Figure 7 shows the results on DS3. Similarly, all GDPA methods achieve better performance when compared with RDPA. Specifically, Lian method achieves the best results while J/D method provides the worst results among GDPA methods. This shows that Lian method better fits hybrid data. However, Cohesion method achieves very similar performance of Lian method. In Fig. 7a, both GDPA methods and RDPA become worse when PROB increases. PROB has more effect on AAT for hybrid data. In Fig. 7b, when QIR increases, all GDPA methods become slightly better and still Lian method provides the best results. Figure 7c shows that all methods achieve better AAT as MQD increases since selectivity of queries drops with the increase of MQD.

Similar experiments were also conducted using larger data sets (including 500 and 1000 XML documents respectively). The results of experiments are shown in Figs. 8 and 9. From these figures, similar trends can be observed in Fig. 6.

Query selectivity and document coverage rate were also investigated in the experiments. Here, query selectivity refers to the average proportion of documents matched with a user query and document coverage rate refers to the proportion of documents in the entire document set on the server required by at least one user query. The results are obtained using all workload parameters at default values. As can be seen from Table 6, the query selectivity is ranging from around 32 to 45%. The main reason for this is that the probability of * and // is 10% by default. Further, for all data sets. the document coverage rate is 100%, which is mainly due to the same reason of query selectivity. This shows that all documents on the server are covered in all the experiments.

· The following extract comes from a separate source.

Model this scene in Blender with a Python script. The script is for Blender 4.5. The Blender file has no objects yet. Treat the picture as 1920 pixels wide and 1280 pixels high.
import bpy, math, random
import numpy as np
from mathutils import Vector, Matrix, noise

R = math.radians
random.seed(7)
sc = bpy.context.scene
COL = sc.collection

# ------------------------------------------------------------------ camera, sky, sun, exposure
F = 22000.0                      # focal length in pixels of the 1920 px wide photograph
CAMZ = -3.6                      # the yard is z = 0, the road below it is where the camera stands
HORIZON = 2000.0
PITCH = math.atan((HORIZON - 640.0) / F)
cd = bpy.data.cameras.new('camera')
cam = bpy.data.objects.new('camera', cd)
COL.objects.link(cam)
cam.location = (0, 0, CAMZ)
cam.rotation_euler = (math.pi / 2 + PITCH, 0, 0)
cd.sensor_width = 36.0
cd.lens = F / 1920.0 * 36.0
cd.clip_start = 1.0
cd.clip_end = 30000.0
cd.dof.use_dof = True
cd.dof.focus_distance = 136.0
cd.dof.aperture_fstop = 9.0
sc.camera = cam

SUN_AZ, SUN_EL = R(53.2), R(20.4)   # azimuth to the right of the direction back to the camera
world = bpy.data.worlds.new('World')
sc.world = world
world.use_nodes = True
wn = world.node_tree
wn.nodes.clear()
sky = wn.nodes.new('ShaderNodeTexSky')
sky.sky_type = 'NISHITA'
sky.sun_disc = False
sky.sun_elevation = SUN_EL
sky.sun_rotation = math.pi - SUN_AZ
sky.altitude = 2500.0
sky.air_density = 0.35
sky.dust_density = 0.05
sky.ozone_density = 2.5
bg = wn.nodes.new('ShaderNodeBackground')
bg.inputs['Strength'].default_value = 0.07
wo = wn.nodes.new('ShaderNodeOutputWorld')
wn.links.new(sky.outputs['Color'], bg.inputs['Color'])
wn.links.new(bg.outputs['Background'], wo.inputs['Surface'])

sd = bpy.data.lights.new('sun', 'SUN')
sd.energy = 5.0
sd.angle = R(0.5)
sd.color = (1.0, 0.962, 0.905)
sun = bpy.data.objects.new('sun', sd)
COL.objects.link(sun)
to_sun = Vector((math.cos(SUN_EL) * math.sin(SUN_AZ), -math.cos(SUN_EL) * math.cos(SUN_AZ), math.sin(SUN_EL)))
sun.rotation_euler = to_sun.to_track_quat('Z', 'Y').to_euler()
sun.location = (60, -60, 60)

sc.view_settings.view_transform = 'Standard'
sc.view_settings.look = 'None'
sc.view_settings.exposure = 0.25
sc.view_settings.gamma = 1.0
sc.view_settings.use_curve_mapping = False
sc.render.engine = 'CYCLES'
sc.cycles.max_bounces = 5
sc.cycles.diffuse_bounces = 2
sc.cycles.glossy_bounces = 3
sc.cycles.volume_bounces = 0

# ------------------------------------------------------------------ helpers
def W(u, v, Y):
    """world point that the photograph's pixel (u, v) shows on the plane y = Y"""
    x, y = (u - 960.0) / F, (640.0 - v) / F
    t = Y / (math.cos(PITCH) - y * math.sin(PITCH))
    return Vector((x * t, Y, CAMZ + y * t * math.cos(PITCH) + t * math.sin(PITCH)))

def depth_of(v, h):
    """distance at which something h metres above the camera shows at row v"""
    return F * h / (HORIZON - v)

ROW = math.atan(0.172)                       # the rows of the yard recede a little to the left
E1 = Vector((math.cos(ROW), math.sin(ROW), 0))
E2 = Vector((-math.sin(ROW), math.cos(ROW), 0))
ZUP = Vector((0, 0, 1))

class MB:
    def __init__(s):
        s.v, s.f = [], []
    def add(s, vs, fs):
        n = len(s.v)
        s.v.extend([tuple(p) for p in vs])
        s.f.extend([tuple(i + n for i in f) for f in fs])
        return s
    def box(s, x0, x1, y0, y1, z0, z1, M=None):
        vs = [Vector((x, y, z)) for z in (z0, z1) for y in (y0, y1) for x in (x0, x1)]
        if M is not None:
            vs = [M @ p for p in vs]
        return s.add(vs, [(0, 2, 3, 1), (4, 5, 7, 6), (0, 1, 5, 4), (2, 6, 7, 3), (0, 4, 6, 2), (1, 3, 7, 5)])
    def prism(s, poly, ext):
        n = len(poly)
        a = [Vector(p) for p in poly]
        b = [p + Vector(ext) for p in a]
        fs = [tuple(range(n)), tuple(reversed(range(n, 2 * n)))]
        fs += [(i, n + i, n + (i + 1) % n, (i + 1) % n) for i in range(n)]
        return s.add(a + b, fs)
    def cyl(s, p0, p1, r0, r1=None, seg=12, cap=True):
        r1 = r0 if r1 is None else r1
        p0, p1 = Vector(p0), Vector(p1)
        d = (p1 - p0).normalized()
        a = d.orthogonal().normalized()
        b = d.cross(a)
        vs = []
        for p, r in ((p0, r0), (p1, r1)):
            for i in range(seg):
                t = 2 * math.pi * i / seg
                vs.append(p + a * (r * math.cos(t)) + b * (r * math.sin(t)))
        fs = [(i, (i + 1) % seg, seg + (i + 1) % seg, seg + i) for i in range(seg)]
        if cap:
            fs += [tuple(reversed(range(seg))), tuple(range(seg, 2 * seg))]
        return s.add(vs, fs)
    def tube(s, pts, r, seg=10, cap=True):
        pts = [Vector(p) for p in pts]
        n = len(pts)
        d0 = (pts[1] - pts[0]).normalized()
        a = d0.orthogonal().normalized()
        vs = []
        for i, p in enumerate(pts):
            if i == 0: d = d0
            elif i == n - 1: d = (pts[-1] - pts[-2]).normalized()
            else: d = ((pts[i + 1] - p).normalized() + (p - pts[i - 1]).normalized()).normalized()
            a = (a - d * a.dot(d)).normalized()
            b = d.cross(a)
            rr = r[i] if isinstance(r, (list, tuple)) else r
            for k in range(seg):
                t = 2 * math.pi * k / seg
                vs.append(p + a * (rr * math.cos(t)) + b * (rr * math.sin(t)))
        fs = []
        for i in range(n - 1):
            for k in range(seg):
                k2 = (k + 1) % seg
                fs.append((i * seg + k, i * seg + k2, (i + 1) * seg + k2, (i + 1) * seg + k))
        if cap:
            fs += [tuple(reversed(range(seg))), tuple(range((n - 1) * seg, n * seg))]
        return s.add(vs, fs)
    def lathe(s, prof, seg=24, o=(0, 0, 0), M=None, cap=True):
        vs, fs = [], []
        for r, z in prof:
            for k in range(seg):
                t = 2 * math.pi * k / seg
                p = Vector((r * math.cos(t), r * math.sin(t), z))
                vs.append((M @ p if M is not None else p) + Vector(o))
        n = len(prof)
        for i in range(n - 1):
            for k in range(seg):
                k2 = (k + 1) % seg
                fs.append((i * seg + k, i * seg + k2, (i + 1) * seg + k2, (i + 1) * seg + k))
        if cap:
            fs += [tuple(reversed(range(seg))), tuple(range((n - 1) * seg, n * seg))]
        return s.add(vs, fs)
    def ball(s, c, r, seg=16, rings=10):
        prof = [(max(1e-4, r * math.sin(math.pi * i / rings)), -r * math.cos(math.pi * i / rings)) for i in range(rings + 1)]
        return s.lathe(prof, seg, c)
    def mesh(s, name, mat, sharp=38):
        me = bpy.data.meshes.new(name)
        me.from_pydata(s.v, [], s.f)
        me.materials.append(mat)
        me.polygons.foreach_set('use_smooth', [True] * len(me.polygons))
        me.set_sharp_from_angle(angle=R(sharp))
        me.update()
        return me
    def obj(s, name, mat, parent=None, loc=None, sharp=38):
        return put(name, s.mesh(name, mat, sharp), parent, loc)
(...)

Finally, the maintenance cost of the data placement algorithms is studied. The maintenance cost is measured when adding a new document to the server or removing an existing document from the server. The maintenance results are shown in Table 7. From the table it can be seen that, when adding a new document in a document set with 250 documents on the server, the time cost to calculate the similarity between the new document and all the existing documents (shown as “Similarity Time” in the table) is ranging from 209 to 238 ms on average for the Dice, Jaccard and Lian metrics. For the Cohesion metric, it takes a bit longer which is 378 ms on average due to fact that the Cohesion metric requires more set operations that the other three metrics. Meanwhile, the time cost to readjust the data placement (shown as “Placement Time” in the table) is quite similar among all four metrics, which is ranging from 168 to 181 ms. A similar pattern is observed when adding a new document to a larger document set.

On the other hand, when removing an existing document from the server, only Placement Time will be incurred. From the table it can be seen that, similarly, the Placement Time costs for four metrics are quite similar to each other. For example, when removing an existing document from a document set with 250 documents, the Placement Time is ranging from 165 to 185 ms. Again, a similar pattern is observed when removing an existing document from a larger document set.